Sep 21, 2025
TIABC Voice of Tourism Newsletter – September 19, 2025
TIABC
Guest CEO Message
Why Tourism Belongs at the Centre of BC’s 2026 Budget
Dear Colleagues,
BC’s first-quarter fiscal update projects a record deficit and rising debt through 2028. While that’s cause for concern, it also represents an opportunity for government to deploy near term, high-yield investments in the tourism sector to generate export revenue, jobs, and tax receipts this fiscal year and next.
Our industry’s case is laid out in TIABC’s spring submission to the Premier’s Task Force on Trade & Economic Security, as well as our recent federal budget submission. With the right signals in Budget 2026, we can scale quickly.
Recently, there have been more calls for funding for parks, trails, access roads, and community-led recreation. While essential, any government investments in these areas must be matched by revenue-generating, market-ready investments that convert access into visitor spending, room-nights, and MRDT growth.
There are many examples of commercial outcomes with export dollars arriving in small towns and staying local as wages, leases, taxes, and supplier purchases.
Focused trail investment and destination development efforts over recent decades in the Sea-to-Sky corridor helped transition Squamish from a mill town to an outdoor capital. In 2023 alone, mountain bike visitor spending injected $26M into Squamish’s economy during a six-month window according to research from Squamish’s Off-road Cycling Association. Total MTB impacts were even larger across the region and province, representing significant taxable commerce supporting guides, retailers, restaurants, lodging, and events.
Campbell River, a long-term forestry and fishing hub, is embracing a visitor economy anchored in sport fishing, wildlife viewing, small-ship touring and Indigenous-led experiences. Reports indicate sustained positive trajectory with rising Municipal and Regional District Tax (MRDT) revenues and hotel occupancy peaking close to 90%…all signs of healthy, monetized demand when access and products align.
Homalco Wildlife & Cultural Tours, an Indigenous social enterprise directs tens of thousands of dollars annually from tour fees to salmon conservation at the Homalco Taggares Hatchery, illustrating regenerative tourism that funds the very assets visitors come to experience.
Despite a loss of revenues from mill closures in Valemount and the Robson Valley, strategic snowmobile and trail investments yield approximately $6-7M per year in visitor spending, supporting many businesses and shoulder-season jobs.
Crucial actions for boosting tourism, enhancing infrastructure, increasing workforce stability, and ensuring climate and emergency readiness include:
- Invest in Destination BC’s core budget to boost marketing efforts and stay competitive in the international marketplace.
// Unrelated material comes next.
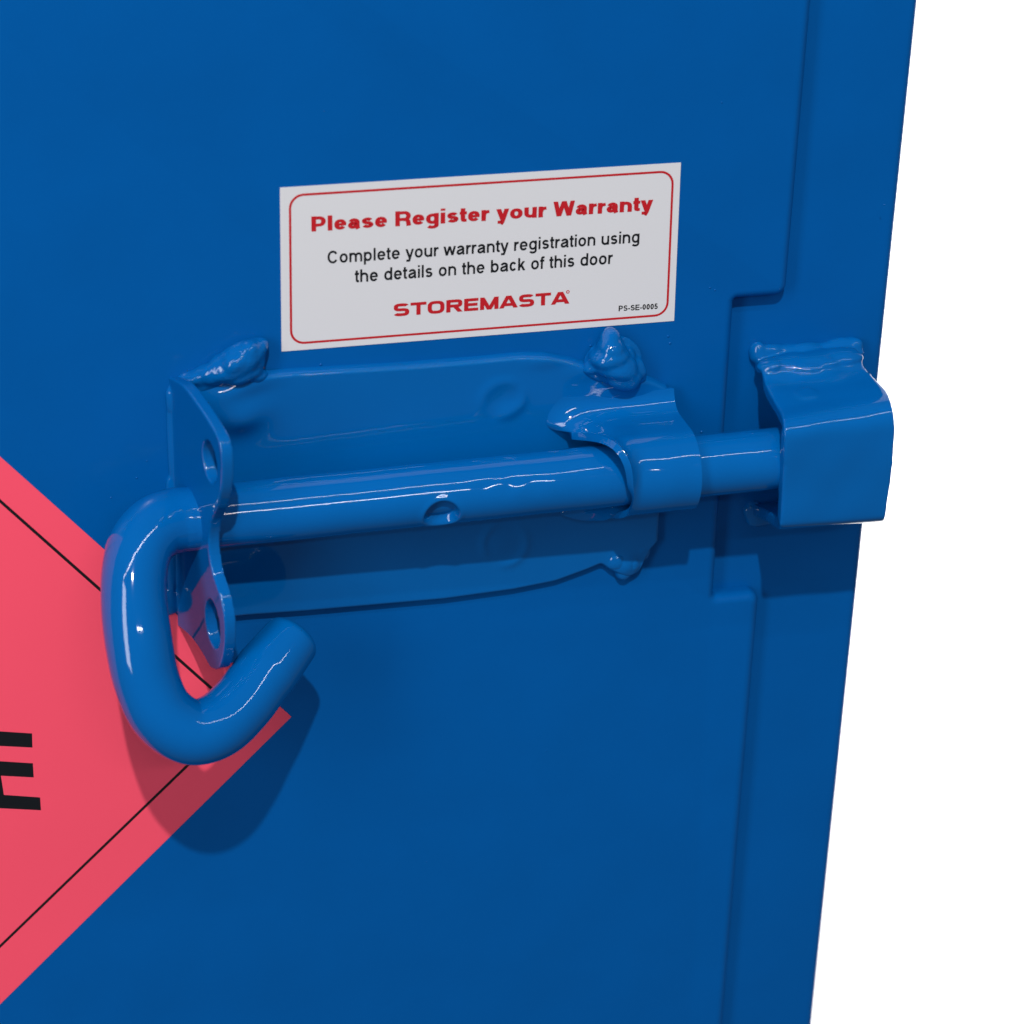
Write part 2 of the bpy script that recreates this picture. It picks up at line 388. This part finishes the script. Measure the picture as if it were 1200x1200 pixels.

Pair this with secure, longer term event funding to fill compression windows in destinations across BC.
- Co-fund shovel-ready destination development initiatives such as trailheads, way-finding, rest stops, boat launches, port upgrades, and priority roadway fixes enhancing resident and guest experiences.
- Streamline land tenure applications and permitting to secure future certainty for operators.
- Create a dedicated PNP tourism stream and targeted housing supports for seasonal staff to help businesses fill workforce shortages and stabilize service levels.
- Boost funding for destination emergency management and the Tourism Climate Resiliency Initiative, ensuring operators can continue through disruptions while protecting tax revenues when the province needs them most.
I lived the transition in Squamish from pulp-mill identity to an outdoor recreation and clean-tech hub, made possible by intentional investments and conservation of Howe Sound. The same playbook is working in Campbell River, Valemount, Houston, and beyond. When BC aligns access, product, and marketing with regulatory clarity, communities don’t just host visitors, they thrive.
Tourism is crucial because visitor dollars quickly cycle through the many connected sectors like accommodation, guiding, restaurant, retail, and transportation, generating significant tax income. Additionally, tourism exports are resilient to trade frictions and AI-automation risks, providing stability to communities. Indigenous-owned experiences, such as Homalco’s model, keep benefits local and fund habitat restoration, sustaining the natural assets and wildlife that coastal economies depend on.
By the end of 2026, success will be evident through MRDT growth across funded communities, higher shoulder-season occupancy and average daily rate, more jobs, and increased Indigenous tourism revenues.
If BC’s budget sidelines commercially-minded tourism investment, then short-term, tariff-free revenue is left on the table at the exact moment the province needs it. Let’s choose proven, near-term multipliers and keep building a visitor economy that pays today’s bills and sustains tomorrow’s destinations.